«Мы все творцы по образу и подобию». Актёр Евгений Ткачук о роли Ленина, новой волне артхауса и театре с конями
Ленина в разные годы играли Максим Штраух, Борис Смирнов, Иннокентий Смоктуновский, Андрей Мягков, Виктор Сухоруков, Евгений Миронов. Давила ли на вас эта тень великих? И удалось ли чем-то разнообразить образ, как вы сами считаете?
Не смотрел чужие работы, потому что у каждого своя психофизика, каждый своим способом пытается взять эту высоту. Я отталкивался только от оригинала. Главным, конечно же, было найти и отразить его способ мышления, который отличается от моего уж точно. Это в принципе уникальное явление человечества: неугомонный и неостановимый процесс соединения несоединимых вещей в голове, которые работают на общую идею и служат общей цели. В нашем проекте объём исторических событий, связанных с Владимиром Ильичом, захвачен очень большой. Там есть, где разгуляться.

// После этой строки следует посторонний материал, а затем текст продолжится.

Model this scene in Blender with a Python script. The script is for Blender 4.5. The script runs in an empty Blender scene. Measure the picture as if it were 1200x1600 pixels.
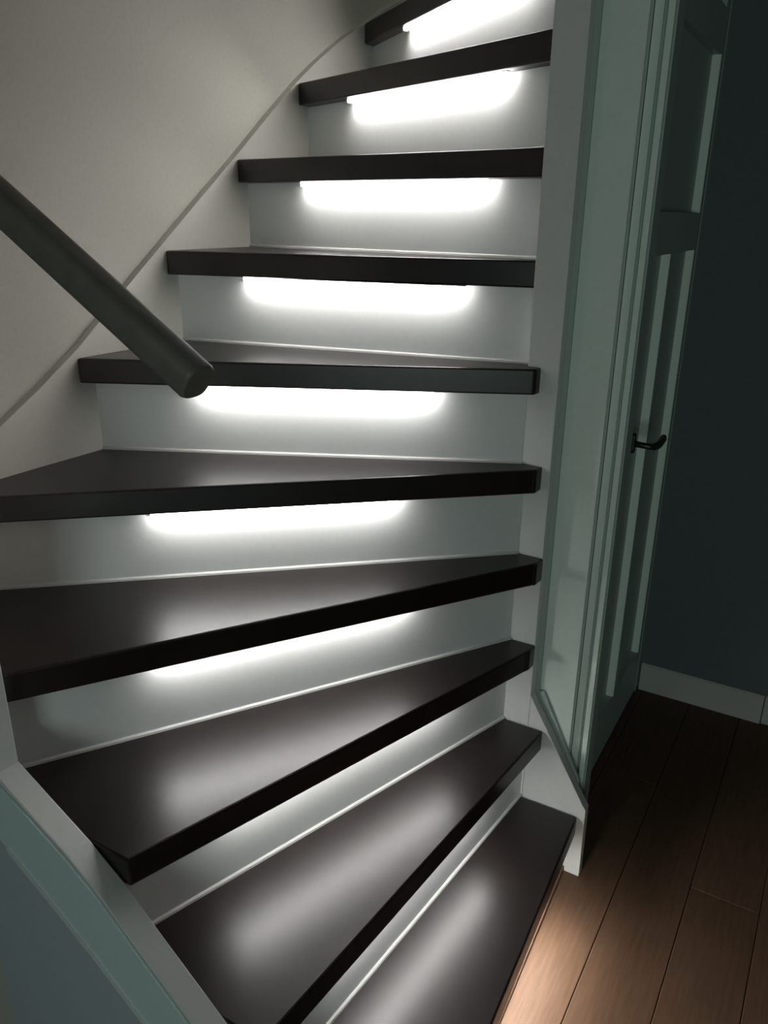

Что в личности Ленина вас больше всего удивило?
Не столько в личности, сколько в этом революционном видении жизни в едином обществе, свободном от границ, денег и войн. Оно — это видение — действительно представляет собой утопию, и мы сейчас легко с этим соглашаемся. Но мне кажется, что если бы эта идея была правильно донесена до умов людей по всему миру, то история могла бы сложиться иначе. И мы жили бы в другой стране, и мир был бы совершенно другим.
В 2014 году вы снимались у Хотиненко в «Бесах», играли студента Шатова — человека, одержимого идеями. Недавно я нашёл ролик, где вы читаете монолог Петра Верховенского — фанатика, готового на всё ради революции. Вы как будто всё это время готовились к роли Ленина.
Да, весь мой творческий путь где-то вокруг той революционной эпохи и пролегает (смеётся). «Тихий Дон», «Обитель», «Хроники русской революции» — всё это даже исторически близко связанные вещи.
А правда, что отец вас отговаривал становиться актёром?
Правда.
От чего ограждал?
От зависимости. Артист — очень зависимый человек, который должен выполнять поставленную задачу.
Что плохого в том, чтобы выполнять задачу режиссёра?
От режиссёрского замысла я себя никогда не отделял. Но сегодня режиссурой начинают заниматься продюсеры. Они буквально влезают в процесс и со своей колокольни выстраивают сцены и взаимосвязи внутри кадра. Это, я считаю, катастрофа. В итоге мы попадаем в творческий тупик, а иногда и в кризис, когда хочется побыстрее отработать, да и закончить.
Как-то раз я спросил у Алексея Серебрякова: «Почему вы на площадке такой суровый?» Он посмотрел на меня и ответил: «А ты знаешь, Жень, за что нам в кино на самом деле платят?» Я думал — за мастерство, за талант. А он: «Нет! За терпение. Мы терпим, пока они своё кино снимают, сидим, иногда даже стыдно бывает, но терпим». Это гениальная формулировка, которую нашёл Алексей.
Вам бы тогда в авторском кино сниматься, где не давят продюсеры. Но вы в одном из интервью сказали, что не любите артхаус…
Не люблю, потому что в России артхаус зачастую снимают с установкой «мне неважно, поймут меня или нет — я так вижу». Эта позиция, на мой взгляд, убивает саму суть жанра. Чаще это выглядит как полупрофессиональная история, прикрытая неким интеллектуальным флером. Отсюда и ощущение любительской работы. Конечно, есть и блестящие примеры. Мне нравится, как в эту сторону двигается Роман Михайлов. Это один из выдающихся мыслителей сегодняшнего времени, художников, которые смотрят на жизнь многомерно. Недавно мы вместе снимали одну историю (правда, для театра).